In my judgment Ms Tait, considering the circumstances of this case, adopted a sensible and lawful approach in finding that a family of four which moves into a one-bedroomed flat where statutory overcrowding will become inevitable when the children grow older is fairly to be contrasted with a family which moves into accommodation which is appropriate for the number of family members at the time, but where the accommodation then becomes overcrowded because the family increases in size.

Mr F appealed. Before the Court of Appeal, Mr F argued that:

it was necessary to consider the appellant’s individual circumstances at the time when the family moved into the accommodation which eventually became statutorily overcrowded, and that in the context of the Scheme “a deliberate act” required some planned or intentional act which created the overcrowding. Here the overcrowding was caused, not by moving into the accommodation in the first place, but by the natural event of the children growing older. He supported this submission by reference to the paragraphs of the Scheme dealing with “deliberately worsening housing circumstances”, submitting that this indicates that “deliberately” is directed at conduct which is in some way culpable. It was wrong in those circumstances to treat ordinary family growth as the result of a deliberate act, and in particular to distinguish between such family growth and the addition of another child to the family. He pointed out that it was anomalous to place the appellant in Band 3 which was for those (unlike the appellant) who are “not statutorily overcrowded” and submitted that it was unfair to regard the appellant as seeking to jump the queue.

The Court of Appeal broadly agreed. “Deliberate” did not imply culpability, it was simply an act which one intended to do. However, the wording of Southwark’s scheme simply required the decision make to identify if there was statutory overcrowding, and if so, whether the cause of the statutory overcrowding was a deliberate act by the applicant.

Looking at the applicant’s choices some 5 years earlier in moving into the flat, when the household was not statutorily overcrowded was wholly artificial.

In my judgment it is artificial on the undisputed facts to regard the cause of the overcrowding as the appellant’s decision, some five years before his application to the council to be placed on the housing register, to take a tenancy of his existing accommodation. At that time he obtained for himself and his family the best accommodation which he could afford. He did not take it with any thought of improving his position on the register, a possibility of which at the time he had no knowledge. As Ms Tait expressly and rightly accepted in the decision letter, this was accommodation which it was reasonable for him to occupy with his family. One might ask, what else was he to do? As he could not have afforded any more spacious accommodation, either in Southwark or in any other central London borough, the only “choice” available to him was to continue living in the one room in Gordon Road or to leave his job and move his family elsewhere, to seek other employment and accommodation, either within the United Kingdom or abroad.

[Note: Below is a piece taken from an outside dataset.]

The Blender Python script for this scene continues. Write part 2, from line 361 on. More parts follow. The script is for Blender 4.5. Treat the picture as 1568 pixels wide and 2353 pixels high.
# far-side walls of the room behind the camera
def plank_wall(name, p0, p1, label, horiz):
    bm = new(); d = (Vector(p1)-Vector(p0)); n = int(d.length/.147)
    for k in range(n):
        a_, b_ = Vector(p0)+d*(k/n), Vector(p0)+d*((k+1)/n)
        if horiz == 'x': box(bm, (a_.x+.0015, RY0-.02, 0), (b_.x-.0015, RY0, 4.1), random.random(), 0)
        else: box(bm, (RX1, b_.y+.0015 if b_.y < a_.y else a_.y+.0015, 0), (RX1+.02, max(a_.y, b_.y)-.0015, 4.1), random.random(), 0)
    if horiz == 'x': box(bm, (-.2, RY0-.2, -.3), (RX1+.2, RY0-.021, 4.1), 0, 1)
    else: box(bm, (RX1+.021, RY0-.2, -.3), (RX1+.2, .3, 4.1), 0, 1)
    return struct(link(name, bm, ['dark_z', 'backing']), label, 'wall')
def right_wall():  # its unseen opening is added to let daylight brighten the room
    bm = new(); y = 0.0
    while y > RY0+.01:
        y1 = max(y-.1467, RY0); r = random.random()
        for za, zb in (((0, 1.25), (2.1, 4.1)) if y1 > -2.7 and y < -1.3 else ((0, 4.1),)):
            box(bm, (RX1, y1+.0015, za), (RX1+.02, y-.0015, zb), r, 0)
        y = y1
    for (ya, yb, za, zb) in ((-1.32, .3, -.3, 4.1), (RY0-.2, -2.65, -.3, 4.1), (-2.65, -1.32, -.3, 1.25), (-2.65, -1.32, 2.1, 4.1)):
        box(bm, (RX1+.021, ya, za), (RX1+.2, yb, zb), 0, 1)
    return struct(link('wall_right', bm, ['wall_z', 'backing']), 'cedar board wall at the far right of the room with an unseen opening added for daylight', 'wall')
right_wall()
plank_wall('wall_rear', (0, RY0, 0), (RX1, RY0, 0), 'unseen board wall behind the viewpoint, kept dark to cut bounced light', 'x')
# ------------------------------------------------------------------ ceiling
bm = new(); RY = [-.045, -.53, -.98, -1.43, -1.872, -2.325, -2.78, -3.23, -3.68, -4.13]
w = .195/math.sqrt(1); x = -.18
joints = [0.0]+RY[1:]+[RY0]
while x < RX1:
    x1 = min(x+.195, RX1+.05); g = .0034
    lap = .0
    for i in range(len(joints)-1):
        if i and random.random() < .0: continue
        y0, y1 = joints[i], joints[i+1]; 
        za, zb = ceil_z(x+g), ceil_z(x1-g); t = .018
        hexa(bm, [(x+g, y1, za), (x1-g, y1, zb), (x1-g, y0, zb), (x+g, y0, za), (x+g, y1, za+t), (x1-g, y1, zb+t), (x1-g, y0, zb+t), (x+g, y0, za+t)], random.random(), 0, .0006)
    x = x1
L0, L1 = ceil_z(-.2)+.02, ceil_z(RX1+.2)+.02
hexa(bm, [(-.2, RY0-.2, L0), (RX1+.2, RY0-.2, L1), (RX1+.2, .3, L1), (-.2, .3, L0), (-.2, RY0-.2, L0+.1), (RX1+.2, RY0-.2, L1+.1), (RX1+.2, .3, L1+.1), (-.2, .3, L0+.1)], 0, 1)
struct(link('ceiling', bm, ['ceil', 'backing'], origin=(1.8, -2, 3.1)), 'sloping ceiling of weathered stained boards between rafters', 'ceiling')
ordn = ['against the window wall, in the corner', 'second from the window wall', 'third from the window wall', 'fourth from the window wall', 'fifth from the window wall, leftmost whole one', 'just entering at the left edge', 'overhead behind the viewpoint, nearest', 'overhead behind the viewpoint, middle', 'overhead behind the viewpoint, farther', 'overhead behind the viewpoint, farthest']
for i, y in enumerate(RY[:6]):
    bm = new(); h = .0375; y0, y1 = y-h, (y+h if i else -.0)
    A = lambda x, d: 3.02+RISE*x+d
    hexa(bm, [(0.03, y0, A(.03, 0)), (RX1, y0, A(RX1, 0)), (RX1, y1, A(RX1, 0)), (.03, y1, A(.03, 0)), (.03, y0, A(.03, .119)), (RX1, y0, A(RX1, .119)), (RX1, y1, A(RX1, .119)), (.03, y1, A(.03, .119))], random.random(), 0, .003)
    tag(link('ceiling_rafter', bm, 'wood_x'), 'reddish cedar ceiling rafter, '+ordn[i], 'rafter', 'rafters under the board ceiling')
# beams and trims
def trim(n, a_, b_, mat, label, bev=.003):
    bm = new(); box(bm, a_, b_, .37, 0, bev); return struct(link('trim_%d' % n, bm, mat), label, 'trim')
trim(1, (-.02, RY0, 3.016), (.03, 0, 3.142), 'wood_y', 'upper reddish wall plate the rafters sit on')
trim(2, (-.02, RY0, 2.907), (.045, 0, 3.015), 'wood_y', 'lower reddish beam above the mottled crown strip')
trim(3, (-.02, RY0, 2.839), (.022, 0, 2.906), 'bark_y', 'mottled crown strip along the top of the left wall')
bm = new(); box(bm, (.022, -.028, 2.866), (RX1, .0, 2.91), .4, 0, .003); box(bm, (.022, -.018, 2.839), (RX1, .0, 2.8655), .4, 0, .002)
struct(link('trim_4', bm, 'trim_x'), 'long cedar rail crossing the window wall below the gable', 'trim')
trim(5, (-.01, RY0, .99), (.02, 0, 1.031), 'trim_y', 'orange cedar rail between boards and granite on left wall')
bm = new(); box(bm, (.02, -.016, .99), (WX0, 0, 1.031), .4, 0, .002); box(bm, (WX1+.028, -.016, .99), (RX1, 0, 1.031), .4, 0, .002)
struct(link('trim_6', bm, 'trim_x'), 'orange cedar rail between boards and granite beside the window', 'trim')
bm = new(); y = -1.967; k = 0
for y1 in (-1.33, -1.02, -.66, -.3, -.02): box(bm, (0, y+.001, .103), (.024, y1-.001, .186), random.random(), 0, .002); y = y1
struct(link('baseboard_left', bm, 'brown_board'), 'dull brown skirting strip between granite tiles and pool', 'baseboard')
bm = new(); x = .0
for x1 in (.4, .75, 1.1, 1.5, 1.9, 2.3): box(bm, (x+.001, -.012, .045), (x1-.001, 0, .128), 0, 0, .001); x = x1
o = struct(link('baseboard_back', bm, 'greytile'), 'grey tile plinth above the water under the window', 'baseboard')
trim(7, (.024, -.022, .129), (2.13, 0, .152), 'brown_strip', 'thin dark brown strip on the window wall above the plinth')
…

The accommodation which the appellant reasonably decided to take only became statutorily overcrowded as a result of his children growing, as they inevitably would. That, in my judgment, was the cause of the overcrowding in this case. It cannot on any sensible understanding of paragraph 6.2 of the Scheme be regarded as a deliberate act on the part of the appellant. With respect, for the council to have decided otherwise exceeds the bounds of any flexibility which may be accorded to it in the implementation of its Scheme.

The Court of Appeal added some observations

The supposed distinction between overcrowding as a result of having more children and children growing older was misconceived. It wasn’t in the scheme. In any event, birth or adoption were much more likely to be a ‘deliberate act’.

It was not ‘jumping the queue’, as some might see it. It was the reasonable operation of Southwark’s allocation scheme which was designed to determine priority in a practical and commonsense way.

And Southwark should probably give the family the priority star, but that hadn’t been part of the claim.

Comment

We felt this was a bad decision at the time, and it is good to see a practical and commonsense approach by the Court of Appeal in overturning it. It recognises the reality of overcrowding and difficult renting conditions for the low paid in London, and the lack of other options, and dispatches the dubious idea that allowing your children to reach 10 years old was a ‘deliberate act’.

We should also note the support the family has had from Housing Action Southwark and Lambeth, both in their original application and through this claim.